As part of this dialogue we need to understand that with new investment there will be new accountability.

 

We need to understand that we are not entitled to anything.

 

Support for our mission comes in many forms:

 

  • A parent’s faith that their son or daughter is receiving high value for their tuition payment;
  • A scarce tax dollar that is directed here rather than a myriad of other worthy causes;
  • A federal grant for which we competed with dozens of other institutions around the country;
  • A private philanthropist’s belief that a portion of her wealth is best spent on a university initiative;
  • The choice of an alumnus to volunteer to serve on a college advisory board.

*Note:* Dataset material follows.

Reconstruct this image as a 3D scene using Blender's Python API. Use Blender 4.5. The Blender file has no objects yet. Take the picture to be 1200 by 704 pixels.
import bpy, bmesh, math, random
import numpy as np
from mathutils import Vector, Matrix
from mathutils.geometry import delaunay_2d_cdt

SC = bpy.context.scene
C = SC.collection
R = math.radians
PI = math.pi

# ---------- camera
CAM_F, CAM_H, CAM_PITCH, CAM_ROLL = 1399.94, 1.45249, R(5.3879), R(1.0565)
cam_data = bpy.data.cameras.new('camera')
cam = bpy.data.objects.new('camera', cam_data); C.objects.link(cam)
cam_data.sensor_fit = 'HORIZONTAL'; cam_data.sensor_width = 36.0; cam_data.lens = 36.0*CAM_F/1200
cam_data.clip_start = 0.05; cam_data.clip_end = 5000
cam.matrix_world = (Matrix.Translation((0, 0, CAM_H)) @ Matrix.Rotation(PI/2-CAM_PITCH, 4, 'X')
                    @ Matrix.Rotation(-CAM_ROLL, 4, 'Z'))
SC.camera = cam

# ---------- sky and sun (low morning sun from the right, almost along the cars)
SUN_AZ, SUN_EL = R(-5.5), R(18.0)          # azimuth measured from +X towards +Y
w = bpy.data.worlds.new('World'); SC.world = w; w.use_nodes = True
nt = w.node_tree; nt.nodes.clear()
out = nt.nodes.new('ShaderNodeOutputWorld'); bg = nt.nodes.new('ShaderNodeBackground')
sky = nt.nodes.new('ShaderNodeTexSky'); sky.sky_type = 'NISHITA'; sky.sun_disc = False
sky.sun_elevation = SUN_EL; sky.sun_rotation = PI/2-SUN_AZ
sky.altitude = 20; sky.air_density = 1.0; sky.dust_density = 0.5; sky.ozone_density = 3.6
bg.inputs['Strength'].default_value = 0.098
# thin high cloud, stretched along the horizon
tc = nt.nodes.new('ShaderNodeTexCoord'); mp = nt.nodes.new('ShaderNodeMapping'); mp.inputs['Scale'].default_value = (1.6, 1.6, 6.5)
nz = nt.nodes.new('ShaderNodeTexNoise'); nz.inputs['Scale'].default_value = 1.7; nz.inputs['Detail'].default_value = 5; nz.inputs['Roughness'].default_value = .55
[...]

All of the above are choices that other people make about us, and we need to prove every day that we are a good choice.

 

The strategic planning process that I have asked Provost Anthony Garro to lead over the next few months is designed to update our strategic plan to address our emerging challenges and opportunities. It is meant to call us to this deeper dialogue about our growth.

 

Lots of people have already signed up. Don’t stand on the sidelines. Share your ideas. Lead.  Exercise your powers.

 

I pledge that you will be heard. I especially look forward to dialogue with the faculty and student leadership.

 

As stewards of our “place” -- our campus, our region, our Commonwealth, our nation and our Global community--let us use our powers to participate and collaborate, innovate, and serve with a real sense of urgency.

 

The pace of change these days is remarkably fast. If we intend to lead, we can’t hesitate about embracing the challenge. We can be thoughtful and reflective but we must move forward with the same kind of boldness that so long ago changed New Bedford Tech and Durfee TECH into SMTI, and then SMU and then UMD.  WE gave up something each time for the promise of more.  WE have to do that same thing again now—for the promise of more. We have to be bold.